Yesterday I tackled this extremely annoying bug, which kept me annoyed for about 10 hours in a row. We are using a GIS software called ArcGIS Server, which one of its main uses is to supply maps - In our case, images passed to a web-control which comes with the software. Everything worked nice and dandy until we installed our new version on a new production server. The maps would not display and all we got to see is WHITE.

At the following hours I tried, among others, the following approaches:

  • Recreating the cache for the maps (X 10 times)
  • Moving the output directory around and playing with the permissions for it (X 5 times)
  • Uninstalling and Reinstalling ArcGIS Server (X 1 time)
  • Banging my head on the desk (X 20 times)
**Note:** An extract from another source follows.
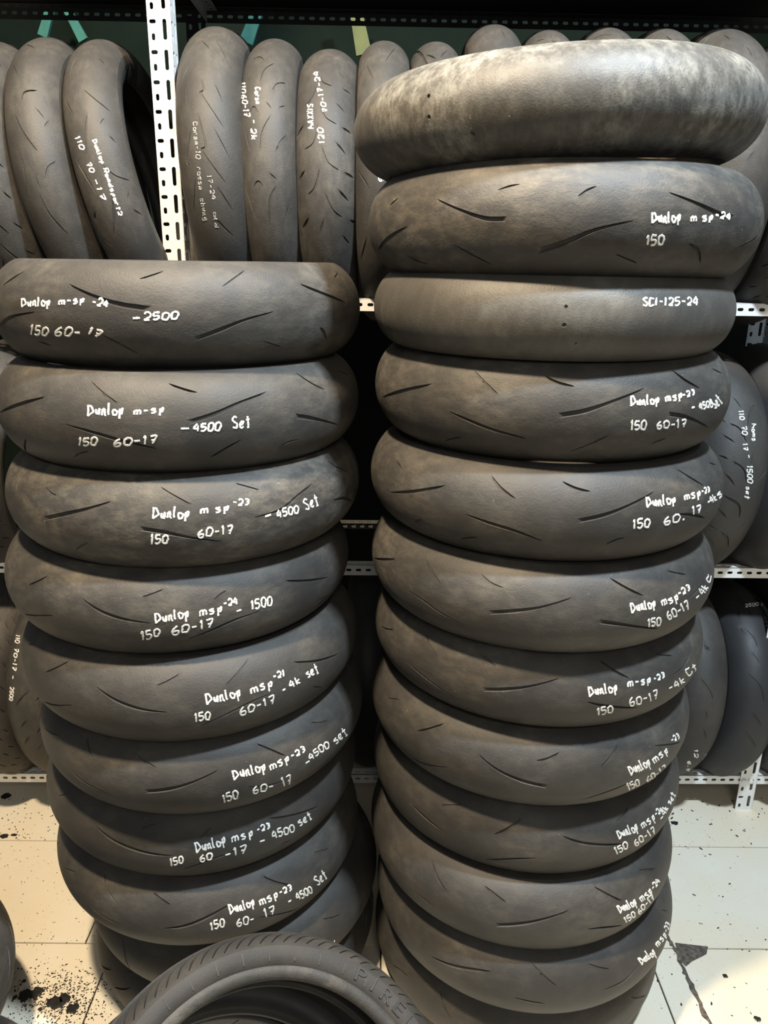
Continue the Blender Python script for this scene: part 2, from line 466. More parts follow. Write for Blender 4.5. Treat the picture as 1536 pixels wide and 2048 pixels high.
# joints measured on the photograph
ja = on_plane(50, 1681); jb = on_plane(1440, 1694); jc = on_plane(120, 1886); jd = on_plane(1440, 1893)
ang = math.atan2(jb.y-ja.y, jb.x-ja.x); ux = Vector((math.cos(ang), math.sin(ang))); uy = Vector((-ux.y, ux.x))
o0 = Vector((ja.x, ja.y)); dep_ = (Vector((ja.x, ja.y))-Vector((jc.x, jc.y))).dot(uy)
o0 = o0-ux*(o0.dot(ux))
crack_px = [(1322, 1855), (1340, 1880), (1352, 1905), (1366, 1935), (1378, 1962), (1398, 2005), (1422, 2052), (1450, 2110)]
crack = [Vector(on_plane(*q)[:2]) for q in crack_px]
def loc2(u, v): return o0+ux*u+uy*v
offs = {-3: .3, -2: 0, -1: .015, 0: .55, 1: .62, 2: .4, 3: .1, 4: .5}
for row in range(-4, 5):
    v0, v1 = (row-1)*dep_, row*dep_
    a = offs.get(row, .2); wd_ = .6 if row != 0 else .6
    a0 = a-3*.6 if row != 0 else a-3*.6
    u = -2.3+((a+2.3) % .6)-.6
    if row == 0 or row == -1: pass
    while u < 2.3:
        g = .0016
        q = [loc2(u+g, v0+g), loc2(u+.6-g, v0+g), loc2(u+.6-g, v1-g), loc2(u+g, v1-g)]
        cx = loc2(u+.3, (v0+v1)/2)
        inside = row == -1+0 and False
        slab([tuple(k) for k in q])
        u += .6
# wide crack and crumbled patch in the near right tile
def strip(line, wd, z, name, mat, jit=.0):
    V, F = [], []
    for i, q in enumerate(line):
        d = (line[min(i+1, len(line)-1)]-line[max(i-1, 0)]).normalized(); s = Vector((-d.y, d.x)); w_ = wd*(1+random.uniform(-jit, jit))
        V += [(q.x+s.x*w_, q.y+s.y*w_, z), (q.x-s.x*w_, q.y-s.y*w_, z)]
    F = [(2*i, 2*i+1, 2*i+3, 2*i+2) for i in range(len(line)-1)]
    return link(name, mesh(name, V, F), mat, floor)
fine_ = []
for a, b in zip(crack, crack[1:]):
    for k in range(5): fine_.append(a.lerp(b, k/5)+Vector((random.uniform(-.0025, .0025), random.uniform(-.0025, .0025))))
strip(fine_, .0045, .0008, 'crack', M_CRUD, .45)
pp = [(1350, 1885), (1372, 1888), (1416, 1893), (1413, 1908), (1400, 1915), (1385, 1922), (1372, 1933), (1364, 1925), (1356, 1908)]
V = [tuple(on_plane(*q, .0009)) for q in pp]; V.append(tuple(on_plane(1380, 1904, .0025)))
link('crumbled_patch', mesh('crumbled_patch', V, [(i, (i+1) % 9, 9) for i in range(9)]), M_CRUD, floor)

# grease blots and rubber crumbs on the floor
def blot(px, py, rx, ry, name='grease_blot', seed=0, mat=None, h=.0012):
    rr = random.Random(seed); c = on_plane(px, py); n = 22; V = []; k_ = (c-EYE).dot(FW)/FPX
    for i in range(n):
        a = 2*math.pi*i/n; f = 1+rr.uniform(-.22, .22)
        V.append((c.x+rx*k_*f*math.cos(a), c.y+ry*k_*1.35*f*math.sin(a), .0004))
    V += [(c.x+(v[0]-c.x)*.7, c.y+(v[1]-c.y)*.7, h) for v in V[:n]]
    F = [(i, (i+1) % n, n+(i+1) % n, n+i) for i in range(n)]+[tuple(range(n, 2*n))]
    return link(name, mesh(name, V, F), mat or M_OIL, floor)
for k, b in enumerate([(50, 1990, 12, 10), (72, 1986, 14, 10), (30, 1995, 5, 4), (112, 2004, 18, 11), (128, 1998, 14, 9), (144, 2018, 12, 9),
                       (12, 1592, 9, 7), (8, 1672, 10, 5), (28, 1670, 7, 3), (48, 1962, 4, 3), (80, 2018, 4, 3),
                       (1349, 1646, 8, 4), (1515, 2038, 7, 5), (1450, 1952, 5, 4)]):
    blot(*b, seed=k)
mb = MB(); rr = random.Random(3)
def crumb(px, py, s, ar=1):
    c = on_plane(px, py); a = rr.uniform(0, 3.1); ca, sa = math.cos(a), math.sin(a); l, w_ = s*ar, s
    q = [(-l, -w_*.3), (0, -w_), (l, -w_*.2), (l*.6, w_*.7), (-l*.5, w_*.8)]
    V = [(c.x+x*ca-y*sa, c.y+x*sa+y*ca, .0003) for x, y in q]+[(c.x, c.y, .0004+s*.9)]
    mb.add(V, [(i, (i+1) % 5, 5) for i in range(5)])
for _ in range(150): crumb(rr.uniform(0, 200), rr.uniform(1590, 1690), rr.uniform(.0006, .002), rr.uniform(1, 2.5))
for _ in range(140): crumb(rr.uniform(0, 200), rr.uniform(1690, 1900), rr.uniform(.0005, .0013), rr.uniform(1, 2))
for _ in range(900): crumb(rr.gauss(120, 50), rr.gauss(1995, 32), rr.uniform(.0006, .0019), rr.uniform(1, 2))
for _ in range(90): crumb(rr.uniform(1330, 1536), rr.uniform(1590, 1700), .0006+.0024*rr.random()**3, rr.uniform(1, 3))
for _ in range(130): crumb(rr.uniform(1310, 1536), rr.uniform(1700, 2048), (.0004+.002*rr.random()**4), rr.uniform(1, 2.5))
link('rubber_crumbs', mb.mesh('rubber_crumbs'), M_DEB, None, 'black rubber crumbs and shavings scattered over the cream floor tiles', 'debris', kind='stuff')

# back wall and dark ceiling side
mb = MB(); mb.box((0, 2.95, 1.6), (7, .06, 3.3)); link('wall_back', mb.mesh('wall_back'), M_WALL, kind='structure')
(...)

When all failed, I pointed my local machine to the server and moved into debug mode, stripping the map page into its most basic functionality, which still didn't work. No errors appeared in the log. The images did seem to get created on the server, but for some reason I couldn't see them in the client. Don't know why it took me this long, but at about 23:00 o'clock it finally came to me to try using Fiddler in order to understand what's going on in the network level. That's when I saw this:

prodserver/ags_dfdjf.png: Sorry, unable to resolve DNS "prodserver".

  • Bang head on the desk (X 100 times)

Stupid, stupid, stupid. Should have pointed the virtual directory for the output images to prodserver.com. Why oh why didn't I notice this sooner? To God the answers.

Bloody url extensions. Who needs them anyway.